**Dataset content:**
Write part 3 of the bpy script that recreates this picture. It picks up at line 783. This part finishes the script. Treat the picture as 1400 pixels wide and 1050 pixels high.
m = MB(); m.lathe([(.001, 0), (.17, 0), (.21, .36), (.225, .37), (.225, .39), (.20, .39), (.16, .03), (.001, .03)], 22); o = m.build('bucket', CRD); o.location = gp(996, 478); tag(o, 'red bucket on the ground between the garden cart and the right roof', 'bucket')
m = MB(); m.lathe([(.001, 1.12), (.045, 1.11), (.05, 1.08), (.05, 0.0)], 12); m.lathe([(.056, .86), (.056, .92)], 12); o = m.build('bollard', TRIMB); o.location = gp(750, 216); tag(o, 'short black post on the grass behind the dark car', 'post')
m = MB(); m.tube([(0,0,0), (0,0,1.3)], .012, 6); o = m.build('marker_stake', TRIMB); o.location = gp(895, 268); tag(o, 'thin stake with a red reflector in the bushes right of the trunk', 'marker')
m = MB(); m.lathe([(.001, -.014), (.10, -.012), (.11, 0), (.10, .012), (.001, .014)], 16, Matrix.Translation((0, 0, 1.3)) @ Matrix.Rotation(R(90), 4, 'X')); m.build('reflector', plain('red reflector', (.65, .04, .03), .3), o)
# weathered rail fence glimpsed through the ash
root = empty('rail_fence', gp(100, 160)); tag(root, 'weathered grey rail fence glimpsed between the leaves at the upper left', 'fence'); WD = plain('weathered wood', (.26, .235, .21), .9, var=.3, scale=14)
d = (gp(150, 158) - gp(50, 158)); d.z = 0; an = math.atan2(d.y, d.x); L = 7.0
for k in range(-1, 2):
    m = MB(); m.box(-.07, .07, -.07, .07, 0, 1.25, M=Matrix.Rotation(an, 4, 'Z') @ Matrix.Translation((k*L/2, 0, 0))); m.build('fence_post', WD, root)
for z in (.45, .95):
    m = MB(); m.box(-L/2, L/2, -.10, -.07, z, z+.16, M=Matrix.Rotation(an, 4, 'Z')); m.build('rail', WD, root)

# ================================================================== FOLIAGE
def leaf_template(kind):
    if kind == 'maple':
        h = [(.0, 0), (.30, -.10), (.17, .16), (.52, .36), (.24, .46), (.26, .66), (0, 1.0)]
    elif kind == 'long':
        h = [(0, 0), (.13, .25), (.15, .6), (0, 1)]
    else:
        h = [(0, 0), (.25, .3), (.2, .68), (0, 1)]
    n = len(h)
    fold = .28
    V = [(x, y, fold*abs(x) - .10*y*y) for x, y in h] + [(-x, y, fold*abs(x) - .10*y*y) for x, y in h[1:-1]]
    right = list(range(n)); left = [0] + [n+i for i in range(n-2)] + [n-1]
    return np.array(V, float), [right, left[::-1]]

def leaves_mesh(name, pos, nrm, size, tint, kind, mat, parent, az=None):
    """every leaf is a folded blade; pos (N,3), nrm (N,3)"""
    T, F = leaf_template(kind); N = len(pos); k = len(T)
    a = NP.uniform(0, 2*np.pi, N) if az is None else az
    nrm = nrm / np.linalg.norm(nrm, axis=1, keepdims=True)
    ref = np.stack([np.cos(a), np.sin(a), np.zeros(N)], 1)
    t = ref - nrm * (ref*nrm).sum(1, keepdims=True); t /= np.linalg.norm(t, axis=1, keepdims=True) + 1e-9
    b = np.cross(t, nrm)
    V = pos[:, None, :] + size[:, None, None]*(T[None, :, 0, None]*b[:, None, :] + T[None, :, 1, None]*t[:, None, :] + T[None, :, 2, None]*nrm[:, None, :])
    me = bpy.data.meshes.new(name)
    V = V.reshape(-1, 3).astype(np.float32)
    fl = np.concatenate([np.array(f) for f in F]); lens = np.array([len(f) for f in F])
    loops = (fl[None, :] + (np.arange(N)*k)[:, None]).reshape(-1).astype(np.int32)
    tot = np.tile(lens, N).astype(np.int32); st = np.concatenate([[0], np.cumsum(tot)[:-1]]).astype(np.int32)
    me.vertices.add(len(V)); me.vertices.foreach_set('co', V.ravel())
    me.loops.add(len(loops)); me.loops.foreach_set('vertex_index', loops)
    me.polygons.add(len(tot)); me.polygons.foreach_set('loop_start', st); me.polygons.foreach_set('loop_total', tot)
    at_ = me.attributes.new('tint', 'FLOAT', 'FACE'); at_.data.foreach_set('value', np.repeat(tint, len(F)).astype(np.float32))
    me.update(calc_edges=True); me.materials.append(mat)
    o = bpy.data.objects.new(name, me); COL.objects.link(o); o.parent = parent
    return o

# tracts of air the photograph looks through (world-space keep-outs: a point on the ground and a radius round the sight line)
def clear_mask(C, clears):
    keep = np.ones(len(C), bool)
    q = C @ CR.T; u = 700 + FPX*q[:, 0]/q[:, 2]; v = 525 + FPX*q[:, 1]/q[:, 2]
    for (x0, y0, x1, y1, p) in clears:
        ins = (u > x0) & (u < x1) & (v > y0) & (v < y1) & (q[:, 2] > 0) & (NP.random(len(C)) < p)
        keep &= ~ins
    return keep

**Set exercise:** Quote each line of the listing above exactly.

**Reply to the exercise:**
Write part 3 of the bpy script that recreates this picture. It picks up at line 783. This part finishes the script. Treat the picture as 1400 pixels wide and 1050 pixels high.
m = MB(); m.lathe([(.001, 0), (.17, 0), (.21, .36), (.225, .37), (.225, .39), (.20, .39), (.16, .03), (.001, .03)], 22); o = m.build('bucket', CRD); o.location = gp(996, 478); tag(o, 'red bucket on the ground between the garden cart and the right roof', 'bucket')
m = MB(); m.lathe([(.001, 1.12), (.045, 1.11), (.05, 1.08), (.05, 0.0)], 12); m.lathe([(.056, .86), (.056, .92)], 12); o = m.build('bollard', TRIMB); o.location = gp(750, 216); tag(o, 'short black post on the grass behind the dark car', 'post')
m = MB(); m.tube([(0,0,0), (0,0,1.3)], .012, 6); o = m.build('marker_stake', TRIMB); o.location = gp(895, 268); tag(o, 'thin stake with a red reflector in the bushes right of the trunk', 'marker')
m = MB(); m.lathe([(.001, -.014), (.10, -.012), (.11, 0), (.10, .012), (.001, .014)], 16, Matrix.Translation((0, 0, 1.3)) @ Matrix.Rotation(R(90), 4, 'X')); m.build('reflector', plain('red reflector', (.65, .04, .03), .3), o)
# weathered rail fence glimpsed through the ash
root = empty('rail_fence', gp(100, 160)); tag(root, 'weathered grey rail fence glimpsed between the leaves at the upper left', 'fence'); WD = plain('weathered wood', (.26, .235, .21), .9, var=.3, scale=14)
d = (gp(150, 158) - gp(50, 158)); d.z = 0; an = math.atan2(d.y, d.x); L = 7.0
for k in range(-1, 2):
    m = MB(); m.box(-.07, .07, -.07, .07, 0, 1.25, M=Matrix.Rotation(an, 4, 'Z') @ Matrix.Translation((k*L/2, 0, 0))); m.build('fence_post', WD, root)
for z in (.45, .95):
    m = MB(); m.box(-L/2, L/2, -.10, -.07, z, z+.16, M=Matrix.Rotation(an, 4, 'Z')); m.build('rail', WD, root)

# ================================================================== FOLIAGE
def leaf_template(kind):
    if kind == 'maple':
        h = [(.0, 0), (.30, -.10), (.17, .16), (.52, .36), (.24, .46), (.26, .66), (0, 1.0)]
    elif kind == 'long':
        h = [(0, 0), (.13, .25), (.15, .6), (0, 1)]
    else:
        h = [(0, 0), (.25, .3), (.2, .68), (0, 1)]
    n = len(h)
    fold = .28
    V = [(x, y, fold*abs(x) - .10*y*y) for x, y in h] + [(-x, y, fold*abs(x) - .10*y*y) for x, y in h[1:-1]]
    right = list(range(n)); left = [0] + [n+i for i in range(n-2)] + [n-1]
    return np.array(V, float), [right, left[::-1]]

def leaves_mesh(name, pos, nrm, size, tint, kind, mat, parent, az=None):
    """every leaf is a folded blade; pos (N,3), nrm (N,3)"""
    T, F = leaf_template(kind); N = len(pos); k = len(T)
    a = NP.uniform(0, 2*np.pi, N) if az is None else az
    nrm = nrm / np.linalg.norm(nrm, axis=1, keepdims=True)
    ref = np.stack([np.cos(a), np.sin(a), np.zeros(N)], 1)
    t = ref - nrm * (ref*nrm).sum(1, keepdims=True); t /= np.linalg.norm(t, axis=1, keepdims=True) + 1e-9
    b = np.cross(t, nrm)
    V = pos[:, None, :] + size[:, None, None]*(T[None, :, 0, None]*b[:, None, :] + T[None, :, 1, None]*t[:, None, :] + T[None, :, 2, None]*nrm[:, None, :])
    me = bpy.data.meshes.new(name)
    V = V.reshape(-1, 3).astype(np.float32)
    fl = np.concatenate([np.array(f) for f in F]); lens = np.array([len(f) for f in F])
    loops = (fl[None, :] + (np.arange(N)*k)[:, None]).reshape(-1).astype(np.int32)
    tot = np.tile(lens, N).astype(np.int32); st = np.concatenate([[0], np.cumsum(tot)[:-1]]).astype(np.int32)
    me.vertices.add(len(V)); me.vertices.foreach_set('co', V.ravel())
    me.loops.add(len(loops)); me.loops.foreach_set('vertex_index', loops)
    me.polygons.add(len(tot)); me.polygons.foreach_set('loop_start', st); me.polygons.foreach_set('loop_total', tot)
    at_ = me.attributes.new('tint', 'FLOAT', 'FACE'); at_.data.foreach_set('value', np.repeat(tint, len(F)).astype(np.float32))
    me.update(calc_edges=True); me.materials.append(mat)
    o = bpy.data.objects.new(name, me); COL.objects.link(o); o.parent = parent
    return o

# tracts of air the photograph looks through (world-space keep-outs: a point on the ground and a radius round the sight line)
def clear_mask(C, clears):
    keep = np.ones(len(C), bool)
    q = C @ CR.T; u = 700 + FPX*q[:, 0]/q[:, 2]; v = 525 + FPX*q[:, 1]/q[:, 2]
    for (x0, y0, x1, y1, p) in clears:
        ins = (u > x0) & (u < x1) & (v > y0) & (v < y1) & (q[:, 2] > 0) & (NP.random(len(C)) < p)
        keep &= ~ins
    return keep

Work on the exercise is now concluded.